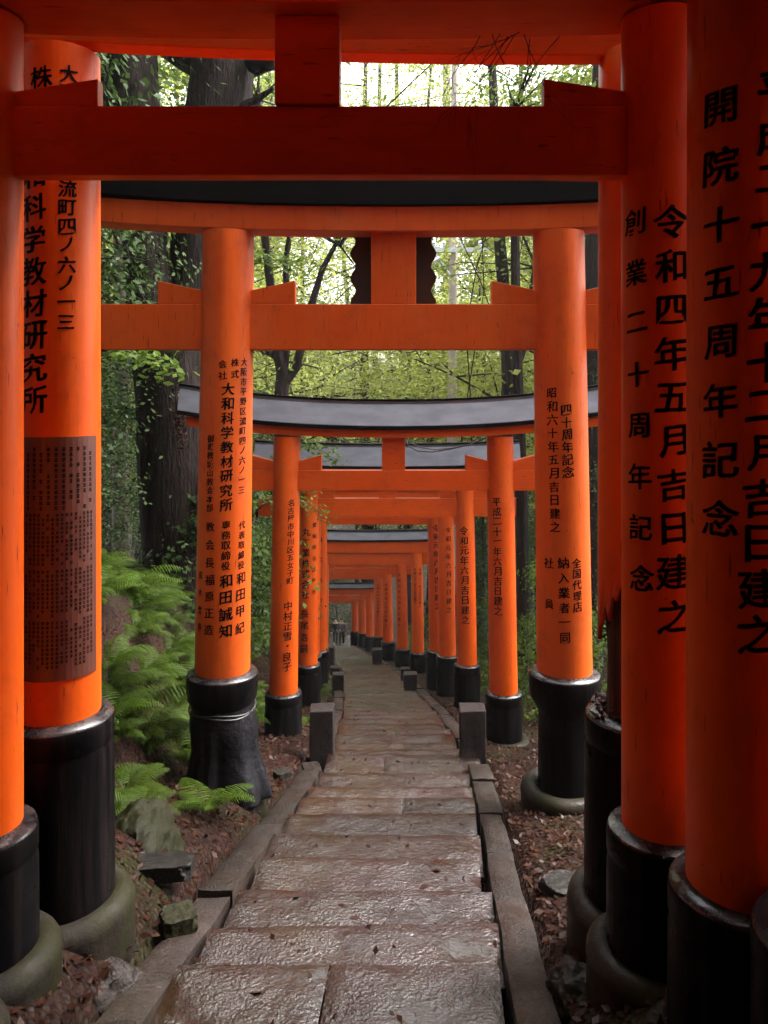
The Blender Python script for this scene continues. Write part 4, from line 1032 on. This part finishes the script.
# ------------------------------------------------------------------ two walkers at the end of the steps
def person(px, yf, d, top, hand_bag, label, ph):
    s = S(d); base = PX(px, yf, d); base.z = -path_h(d)
    root = empty('person', base, label, 'person')
    H = 1.66
    J = {'pelvis':(0,0,.93,.15),'waist':(0,0,1.08,.135),'chest':(0,0,1.28,.16),'neckb':(0,0,1.41,.085),'neck':(0,0,1.47,.055),'head':(0,-.01,1.57,.095),'crown':(0,-.005,1.64,.07)}
    for sg, n in ((-1,'l'),(1,'r')):
        sw = ph*sg
        J.update({n+'hip':(sg*.09,0,.88,.10),n+'knee':(sg*.10,-.06-sw*.10,.49,.065),n+'ankle':(sg*.10,-sw*.22+.02,.09+(.04 if sw<0 else 0),.042),n+'toe':(sg*.11,-sw*.22-.13,.04+(.03 if sw<0 else 0),.035),
                  n+'sho':(sg*.18,0,1.38,.065),n+'elb':(sg*.235,.03+sw*.10,1.11,.048),n+'wri':(sg*.225,-.05+sw*.16,.88,.034),n+'hand':(sg*.22,-.07+sw*.18,.80,.036)})
    E_ = [('pelvis','waist'),('waist','chest'),('chest','neckb'),('neckb','neck'),('neck','head'),('head','crown')]
    for n in 'lr': E_ += [('pelvis',n+'hip'),(n+'hip',n+'knee'),(n+'knee',n+'ankle'),(n+'ankle',n+'toe'),('neckb',n+'sho'),(n+'sho',n+'elb'),(n+'elb',n+'wri'),(n+'wri',n+'hand')]
    def skin(name, names, mat, grow=0):
        idx = {n:i for i, n in enumerate(names)}; me = bpy.data.meshes.new(name)
        me.from_pydata([J[n][:3] for n in names], [(idx[a],idx[b]) for a, b in E_ if a in idx and b in idx], [])
        o = link(name, me, mat, root); md = o.modifiers.new('skin','SKIN')
        lay = me.skin_vertices[0].data if me.skin_vertices else None
        if lay is None:
            bpy.context.view_layer.objects.active = o; lay = me.skin_vertices[0].data
        for n, i in idx.items(): lay[i].radius = (J[n][3]+grow, (J[n][3]+grow)*(.75 if n in ('chest','waist','pelvis') else 1)); lay[i].use_root = (i == 0)
        o.modifiers.new('sub','SUBSURF').levels = 1; return o
    skin('body', list(J), 'skin')
    skin('trousers', ['pelvis','lhip','rhip','lknee','rknee','lankle','rankle'], 'cloth_dark', .014)
    skin('jacket', ['waist','pelvis','chest','neckb','lsho','rsho','lelb','relb','lwri','rwri'], top, .018)
    bm = bmesh.new(); bmesh.ops.create_icosphere(bm, subdivisions=3, radius=.103)
    for v in bm.verts:
        if v.co.z < .0 and v.co.y < .03: v.co *= .7
        v.co.z *= 1.05
    bmesh.ops.translate(bm, verts=bm.verts, vec=(0,.045,1.625)); from_bm('hair', bm, 'hair', root)
    if hand_bag:
        bm = bmesh.new(); add_box(bm, -.13,.13,.02,.14,-.2,.16); bmesh.ops.subdivide_edges(bm, edges=bm.edges[:], cuts=2, use_grid_fill=True)
        o = from_bm('backpack', bm, 'bag'); o.location = base+Vector((.02,.13,1.22)); o.modifiers.new('s','SUBSURF').levels = 2; tag(o, 'dark backpack on the right walker', 'backpack')
person(335.5, 647, 50, 'cloth_dark', False, 'left walker in dark clothes near the far end of the steps', .8)
person(341.8, 647, 48.8, 'cloth_grey', True, 'right walker in a grey top near the far end of the steps', -.9)

# ------------------------------------------------------------------ mist between the trees
bm = bmesh.new(); add_box(bm, -158, 158, -46, 236, -42, 62)
hz = from_bm('haze', bm, [], None, False); hz['kind'] = 'stuff'; hz['label'] = 'thin pale mist between the trees'
m = bpy.data.materials.new('haze'); m.use_nodes = True; t = m.node_tree; t.nodes.clear()
oo = t.nodes.new('ShaderNodeOutputMaterial'); pv = t.nodes.new('ShaderNodeVolumePrincipled')
pv.inputs['Color'].default_value = (.93,.95,.92,1); pv.inputs['Density'].default_value = .0006; pv.inputs['Anisotropy'].default_value = .2
t.links.new(pv.outputs[0], oo.inputs['Volume']); hz.data.materials.append(m)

● ● ● ●

Stated goal:
Skipping the pictures, transcribe each line above exactly as it appears.

Result below:
The Blender Python script for this scene continues. Write part 4, from line 1032 on. This part finishes the script.
# ------------------------------------------------------------------ two walkers at the end of the steps
def person(px, yf, d, top, hand_bag, label, ph):
    s = S(d); base = PX(px, yf, d); base.z = -path_h(d)
    root = empty('person', base, label, 'person')
    H = 1.66
    J = {'pelvis':(0,0,.93,.15),'waist':(0,0,1.08,.135),'chest':(0,0,1.28,.16),'neckb':(0,0,1.41,.085),'neck':(0,0,1.47,.055),'head':(0,-.01,1.57,.095),'crown':(0,-.005,1.64,.07)}
    for sg, n in ((-1,'l'),(1,'r')):
        sw = ph*sg
        J.update({n+'hip':(sg*.09,0,.88,.10),n+'knee':(sg*.10,-.06-sw*.10,.49,.065),n+'ankle':(sg*.10,-sw*.22+.02,.09+(.04 if sw<0 else 0),.042),n+'toe':(sg*.11,-sw*.22-.13,.04+(.03 if sw<0 else 0),.035),
                  n+'sho':(sg*.18,0,1.38,.065),n+'elb':(sg*.235,.03+sw*.10,1.11,.048),n+'wri':(sg*.225,-.05+sw*.16,.88,.034),n+'hand':(sg*.22,-.07+sw*.18,.80,.036)})
    E_ = [('pelvis','waist'),('waist','chest'),('chest','neckb'),('neckb','neck'),('neck','head'),('head','crown')]
    for n in 'lr': E_ += [('pelvis',n+'hip'),(n+'hip',n+'knee'),(n+'knee',n+'ankle'),(n+'ankle',n+'toe'),('neckb',n+'sho'),(n+'sho',n+'elb'),(n+'elb',n+'wri'),(n+'wri',n+'hand')]
    def skin(name, names, mat, grow=0):
        idx = {n:i for i, n in enumerate(names)}; me = bpy.data.meshes.new(name)
        me.from_pydata([J[n][:3] for n in names], [(idx[a],idx[b]) for a, b in E_ if a in idx and b in idx], [])
        o = link(name, me, mat, root); md = o.modifiers.new('skin','SKIN')
        lay = me.skin_vertices[0].data if me.skin_vertices else None
        if lay is None:
            bpy.context.view_layer.objects.active = o; lay = me.skin_vertices[0].data
        for n, i in idx.items(): lay[i].radius = (J[n][3]+grow, (J[n][3]+grow)*(.75 if n in ('chest','waist','pelvis') else 1)); lay[i].use_root = (i == 0)
        o.modifiers.new('sub','SUBSURF').levels = 1; return o
    skin('body', list(J), 'skin')
    skin('trousers', ['pelvis','lhip','rhip','lknee','rknee','lankle','rankle'], 'cloth_dark', .014)
    skin('jacket', ['waist','pelvis','chest','neckb','lsho','rsho','lelb','relb','lwri','rwri'], top, .018)
    bm = bmesh.new(); bmesh.ops.create_icosphere(bm, subdivisions=3, radius=.103)
    for v in bm.verts:
        if v.co.z < .0 and v.co.y < .03: v.co *= .7
        v.co.z *= 1.05
    bmesh.ops.translate(bm, verts=bm.verts, vec=(0,.045,1.625)); from_bm('hair', bm, 'hair', root)
    if hand_bag:
        bm = bmesh.new(); add_box(bm, -.13,.13,.02,.14,-.2,.16); bmesh.ops.subdivide_edges(bm, edges=bm.edges[:], cuts=2, use_grid_fill=True)
        o = from_bm('backpack', bm, 'bag'); o.location = base+Vector((.02,.13,1.22)); o.modifiers.new('s','SUBSURF').levels = 2; tag(o, 'dark backpack on the right walker', 'backpack')
person(335.5, 647, 50, 'cloth_dark', False, 'left walker in dark clothes near the far end of the steps', .8)
person(341.8, 647, 48.8, 'cloth_grey', True, 'right walker in a grey top near the far end of the steps', -.9)

# ------------------------------------------------------------------ mist between the trees
bm = bmesh.new(); add_box(bm, -158, 158, -46, 236, -42, 62)
hz = from_bm('haze', bm, [], None, False); hz['kind'] = 'stuff'; hz['label'] = 'thin pale mist between the trees'
m = bpy.data.materials.new('haze'); m.use_nodes = True; t = m.node_tree; t.nodes.clear()
oo = t.nodes.new('ShaderNodeOutputMaterial'); pv = t.nodes.new('ShaderNodeVolumePrincipled')
pv.inputs['Color'].default_value = (.93,.95,.92,1); pv.inputs['Density'].default_value = .0006; pv.inputs['Anisotropy'].default_value = .2
t.links.new(pv.outputs[0], oo.inputs['Volume']); hz.data.materials.append(m)